* Begin SOURCE DATA *

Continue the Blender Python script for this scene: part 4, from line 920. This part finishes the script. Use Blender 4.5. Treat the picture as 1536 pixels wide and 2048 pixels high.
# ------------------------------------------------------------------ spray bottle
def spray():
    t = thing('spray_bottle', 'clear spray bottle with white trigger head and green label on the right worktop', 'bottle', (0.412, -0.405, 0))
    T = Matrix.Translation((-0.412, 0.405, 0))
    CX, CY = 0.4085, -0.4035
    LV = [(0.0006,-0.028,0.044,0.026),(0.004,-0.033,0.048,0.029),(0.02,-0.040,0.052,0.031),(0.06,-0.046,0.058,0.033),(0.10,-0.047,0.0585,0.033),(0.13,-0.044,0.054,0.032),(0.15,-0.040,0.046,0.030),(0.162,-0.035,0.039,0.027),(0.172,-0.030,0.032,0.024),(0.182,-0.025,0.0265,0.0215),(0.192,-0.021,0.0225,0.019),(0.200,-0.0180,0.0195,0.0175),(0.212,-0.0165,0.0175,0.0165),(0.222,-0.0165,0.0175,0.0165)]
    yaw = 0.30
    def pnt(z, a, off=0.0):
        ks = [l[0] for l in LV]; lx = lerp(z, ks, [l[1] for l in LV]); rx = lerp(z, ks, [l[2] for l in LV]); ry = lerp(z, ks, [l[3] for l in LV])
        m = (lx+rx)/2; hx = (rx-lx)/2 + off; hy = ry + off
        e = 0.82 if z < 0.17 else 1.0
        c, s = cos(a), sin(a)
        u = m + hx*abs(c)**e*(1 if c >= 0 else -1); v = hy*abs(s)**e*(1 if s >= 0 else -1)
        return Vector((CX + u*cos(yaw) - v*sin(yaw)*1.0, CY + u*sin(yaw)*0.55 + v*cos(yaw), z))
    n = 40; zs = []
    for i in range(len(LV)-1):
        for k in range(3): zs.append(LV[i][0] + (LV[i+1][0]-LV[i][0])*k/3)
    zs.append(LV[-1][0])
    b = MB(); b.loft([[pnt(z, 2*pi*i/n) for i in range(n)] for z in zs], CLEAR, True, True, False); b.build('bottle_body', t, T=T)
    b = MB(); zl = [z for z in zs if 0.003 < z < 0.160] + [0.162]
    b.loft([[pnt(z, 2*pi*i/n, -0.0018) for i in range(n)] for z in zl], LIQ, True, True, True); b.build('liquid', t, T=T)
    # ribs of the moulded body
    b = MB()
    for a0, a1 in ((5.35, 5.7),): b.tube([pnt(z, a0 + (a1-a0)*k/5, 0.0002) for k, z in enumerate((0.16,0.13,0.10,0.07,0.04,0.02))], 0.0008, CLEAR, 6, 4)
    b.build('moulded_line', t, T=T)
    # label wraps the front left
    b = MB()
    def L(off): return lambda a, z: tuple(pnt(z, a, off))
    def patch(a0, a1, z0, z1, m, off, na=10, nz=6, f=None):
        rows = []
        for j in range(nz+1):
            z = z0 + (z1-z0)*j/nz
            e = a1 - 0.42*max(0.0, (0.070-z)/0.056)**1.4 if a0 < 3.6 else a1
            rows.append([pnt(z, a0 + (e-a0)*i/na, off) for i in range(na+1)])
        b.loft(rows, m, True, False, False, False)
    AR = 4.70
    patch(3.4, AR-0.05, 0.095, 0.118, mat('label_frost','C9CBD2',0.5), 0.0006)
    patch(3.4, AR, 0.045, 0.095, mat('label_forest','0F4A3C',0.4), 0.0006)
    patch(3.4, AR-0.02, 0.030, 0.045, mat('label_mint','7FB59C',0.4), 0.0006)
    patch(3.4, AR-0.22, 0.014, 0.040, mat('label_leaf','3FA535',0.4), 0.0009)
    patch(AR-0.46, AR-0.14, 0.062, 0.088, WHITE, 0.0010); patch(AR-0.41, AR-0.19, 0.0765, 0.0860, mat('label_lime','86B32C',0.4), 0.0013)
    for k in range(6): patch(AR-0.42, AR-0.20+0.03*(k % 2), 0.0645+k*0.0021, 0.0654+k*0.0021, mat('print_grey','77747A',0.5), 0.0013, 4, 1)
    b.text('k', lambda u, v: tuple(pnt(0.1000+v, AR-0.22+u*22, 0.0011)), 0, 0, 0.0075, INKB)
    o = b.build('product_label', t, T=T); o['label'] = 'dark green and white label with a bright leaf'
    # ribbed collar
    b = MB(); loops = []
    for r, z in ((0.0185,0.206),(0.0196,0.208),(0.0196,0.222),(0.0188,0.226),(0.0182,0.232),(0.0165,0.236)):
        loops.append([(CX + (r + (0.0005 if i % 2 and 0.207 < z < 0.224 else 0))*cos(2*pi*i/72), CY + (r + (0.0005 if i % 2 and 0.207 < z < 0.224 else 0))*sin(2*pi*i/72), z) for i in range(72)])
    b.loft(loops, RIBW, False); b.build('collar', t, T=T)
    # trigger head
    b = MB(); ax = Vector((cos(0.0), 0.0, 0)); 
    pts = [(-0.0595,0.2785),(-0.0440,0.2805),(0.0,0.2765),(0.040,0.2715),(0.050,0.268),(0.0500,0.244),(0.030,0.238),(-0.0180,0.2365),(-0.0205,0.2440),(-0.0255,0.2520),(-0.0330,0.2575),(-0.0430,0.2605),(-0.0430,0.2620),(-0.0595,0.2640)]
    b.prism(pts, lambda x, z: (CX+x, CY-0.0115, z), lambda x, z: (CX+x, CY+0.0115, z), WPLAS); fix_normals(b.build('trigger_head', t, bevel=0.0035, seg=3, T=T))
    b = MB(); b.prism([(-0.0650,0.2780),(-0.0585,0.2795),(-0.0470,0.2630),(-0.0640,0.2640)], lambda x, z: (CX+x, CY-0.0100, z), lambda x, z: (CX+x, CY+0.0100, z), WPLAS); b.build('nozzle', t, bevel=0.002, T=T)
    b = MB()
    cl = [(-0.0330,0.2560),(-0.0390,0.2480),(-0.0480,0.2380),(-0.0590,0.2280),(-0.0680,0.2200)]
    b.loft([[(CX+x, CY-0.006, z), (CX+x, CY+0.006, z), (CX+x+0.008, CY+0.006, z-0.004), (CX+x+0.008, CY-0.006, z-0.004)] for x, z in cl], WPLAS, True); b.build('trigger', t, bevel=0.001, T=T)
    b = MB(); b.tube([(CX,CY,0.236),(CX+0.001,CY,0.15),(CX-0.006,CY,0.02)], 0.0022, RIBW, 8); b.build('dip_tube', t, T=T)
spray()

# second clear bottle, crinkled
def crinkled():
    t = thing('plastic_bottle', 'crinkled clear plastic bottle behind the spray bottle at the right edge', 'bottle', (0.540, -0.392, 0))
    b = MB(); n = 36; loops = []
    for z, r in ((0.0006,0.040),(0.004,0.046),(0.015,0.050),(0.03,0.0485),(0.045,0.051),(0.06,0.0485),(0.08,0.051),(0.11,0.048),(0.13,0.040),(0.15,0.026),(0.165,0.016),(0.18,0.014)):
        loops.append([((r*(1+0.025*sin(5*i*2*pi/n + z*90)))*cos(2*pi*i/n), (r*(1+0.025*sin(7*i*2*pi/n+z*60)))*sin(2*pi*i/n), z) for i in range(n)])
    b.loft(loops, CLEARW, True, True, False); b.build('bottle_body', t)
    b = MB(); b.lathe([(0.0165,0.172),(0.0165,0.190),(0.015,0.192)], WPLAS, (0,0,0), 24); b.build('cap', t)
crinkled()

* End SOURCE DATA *

SET EXERCISE:
Nothing in the data may differ; print all of it exactly as written.

ANSWER TO THIS EXERCISE:
Continue the Blender Python script for this scene: part 4, from line 920. This part finishes the script. Use Blender 4.5. Treat the picture as 1536 pixels wide and 2048 pixels high.
# ------------------------------------------------------------------ spray bottle
def spray():
    t = thing('spray_bottle', 'clear spray bottle with white trigger head and green label on the right worktop', 'bottle', (0.412, -0.405, 0))
    T = Matrix.Translation((-0.412, 0.405, 0))
    CX, CY = 0.4085, -0.4035
    LV = [(0.0006,-0.028,0.044,0.026),(0.004,-0.033,0.048,0.029),(0.02,-0.040,0.052,0.031),(0.06,-0.046,0.058,0.033),(0.10,-0.047,0.0585,0.033),(0.13,-0.044,0.054,0.032),(0.15,-0.040,0.046,0.030),(0.162,-0.035,0.039,0.027),(0.172,-0.030,0.032,0.024),(0.182,-0.025,0.0265,0.0215),(0.192,-0.021,0.0225,0.019),(0.200,-0.0180,0.0195,0.0175),(0.212,-0.0165,0.0175,0.0165),(0.222,-0.0165,0.0175,0.0165)]
    yaw = 0.30
    def pnt(z, a, off=0.0):
        ks = [l[0] for l in LV]; lx = lerp(z, ks, [l[1] for l in LV]); rx = lerp(z, ks, [l[2] for l in LV]); ry = lerp(z, ks, [l[3] for l in LV])
        m = (lx+rx)/2; hx = (rx-lx)/2 + off; hy = ry + off
        e = 0.82 if z < 0.17 else 1.0
        c, s = cos(a), sin(a)
        u = m + hx*abs(c)**e*(1 if c >= 0 else -1); v = hy*abs(s)**e*(1 if s >= 0 else -1)
        return Vector((CX + u*cos(yaw) - v*sin(yaw)*1.0, CY + u*sin(yaw)*0.55 + v*cos(yaw), z))
    n = 40; zs = []
    for i in range(len(LV)-1):
        for k in range(3): zs.append(LV[i][0] + (LV[i+1][0]-LV[i][0])*k/3)
    zs.append(LV[-1][0])
    b = MB(); b.loft([[pnt(z, 2*pi*i/n) for i in range(n)] for z in zs], CLEAR, True, True, False); b.build('bottle_body', t, T=T)
    b = MB(); zl = [z for z in zs if 0.003 < z < 0.160] + [0.162]
    b.loft([[pnt(z, 2*pi*i/n, -0.0018) for i in range(n)] for z in zl], LIQ, True, True, True); b.build('liquid', t, T=T)
    # ribs of the moulded body
    b = MB()
    for a0, a1 in ((5.35, 5.7),): b.tube([pnt(z, a0 + (a1-a0)*k/5, 0.0002) for k, z in enumerate((0.16,0.13,0.10,0.07,0.04,0.02))], 0.0008, CLEAR, 6, 4)
    b.build('moulded_line', t, T=T)
    # label wraps the front left
    b = MB()
    def L(off): return lambda a, z: tuple(pnt(z, a, off))
    def patch(a0, a1, z0, z1, m, off, na=10, nz=6, f=None):
        rows = []
        for j in range(nz+1):
            z = z0 + (z1-z0)*j/nz
            e = a1 - 0.42*max(0.0, (0.070-z)/0.056)**1.4 if a0 < 3.6 else a1
            rows.append([pnt(z, a0 + (e-a0)*i/na, off) for i in range(na+1)])
        b.loft(rows, m, True, False, False, False)
    AR = 4.70
    patch(3.4, AR-0.05, 0.095, 0.118, mat('label_frost','C9CBD2',0.5), 0.0006)
    patch(3.4, AR, 0.045, 0.095, mat('label_forest','0F4A3C',0.4), 0.0006)
    patch(3.4, AR-0.02, 0.030, 0.045, mat('label_mint','7FB59C',0.4), 0.0006)
    patch(3.4, AR-0.22, 0.014, 0.040, mat('label_leaf','3FA535',0.4), 0.0009)
    patch(AR-0.46, AR-0.14, 0.062, 0.088, WHITE, 0.0010); patch(AR-0.41, AR-0.19, 0.0765, 0.0860, mat('label_lime','86B32C',0.4), 0.0013)
    for k in range(6): patch(AR-0.42, AR-0.20+0.03*(k % 2), 0.0645+k*0.0021, 0.0654+k*0.0021, mat('print_grey','77747A',0.5), 0.0013, 4, 1)
    b.text('k', lambda u, v: tuple(pnt(0.1000+v, AR-0.22+u*22, 0.0011)), 0, 0, 0.0075, INKB)
    o = b.build('product_label', t, T=T); o['label'] = 'dark green and white label with a bright leaf'
    # ribbed collar
    b = MB(); loops = []
    for r, z in ((0.0185,0.206),(0.0196,0.208),(0.0196,0.222),(0.0188,0.226),(0.0182,0.232),(0.0165,0.236)):
        loops.append([(CX + (r + (0.0005 if i % 2 and 0.207 < z < 0.224 else 0))*cos(2*pi*i/72), CY + (r + (0.0005 if i % 2 and 0.207 < z < 0.224 else 0))*sin(2*pi*i/72), z) for i in range(72)])
    b.loft(loops, RIBW, False); b.build('collar', t, T=T)
    # trigger head
    b = MB(); ax = Vector((cos(0.0), 0.0, 0)); 
    pts = [(-0.0595,0.2785),(-0.0440,0.2805),(0.0,0.2765),(0.040,0.2715),(0.050,0.268),(0.0500,0.244),(0.030,0.238),(-0.0180,0.2365),(-0.0205,0.2440),(-0.0255,0.2520),(-0.0330,0.2575),(-0.0430,0.2605),(-0.0430,0.2620),(-0.0595,0.2640)]
    b.prism(pts, lambda x, z: (CX+x, CY-0.0115, z), lambda x, z: (CX+x, CY+0.0115, z), WPLAS); fix_normals(b.build('trigger_head', t, bevel=0.0035, seg=3, T=T))
    b = MB(); b.prism([(-0.0650,0.2780),(-0.0585,0.2795),(-0.0470,0.2630),(-0.0640,0.2640)], lambda x, z: (CX+x, CY-0.0100, z), lambda x, z: (CX+x, CY+0.0100, z), WPLAS); b.build('nozzle', t, bevel=0.002, T=T)
    b = MB()
    cl = [(-0.0330,0.2560),(-0.0390,0.2480),(-0.0480,0.2380),(-0.0590,0.2280),(-0.0680,0.2200)]
    b.loft([[(CX+x, CY-0.006, z), (CX+x, CY+0.006, z), (CX+x+0.008, CY+0.006, z-0.004), (CX+x+0.008, CY-0.006, z-0.004)] for x, z in cl], WPLAS, True); b.build('trigger', t, bevel=0.001, T=T)
    b = MB(); b.tube([(CX,CY,0.236),(CX+0.001,CY,0.15),(CX-0.006,CY,0.02)], 0.0022, RIBW, 8); b.build('dip_tube', t, T=T)
spray()

# second clear bottle, crinkled
def crinkled():
    t = thing('plastic_bottle', 'crinkled clear plastic bottle behind the spray bottle at the right edge', 'bottle', (0.540, -0.392, 0))
    b = MB(); n = 36; loops = []
    for z, r in ((0.0006,0.040),(0.004,0.046),(0.015,0.050),(0.03,0.0485),(0.045,0.051),(0.06,0.0485),(0.08,0.051),(0.11,0.048),(0.13,0.040),(0.15,0.026),(0.165,0.016),(0.18,0.014)):
        loops.append([((r*(1+0.025*sin(5*i*2*pi/n + z*90)))*cos(2*pi*i/n), (r*(1+0.025*sin(7*i*2*pi/n+z*60)))*sin(2*pi*i/n), z) for i in range(n)])
    b.loft(loops, CLEARW, True, True, False); b.build('bottle_body', t)
    b = MB(); b.lathe([(0.0165,0.172),(0.0165,0.190),(0.015,0.192)], WPLAS, (0,0,0), 24); b.build('cap', t)
crinkled()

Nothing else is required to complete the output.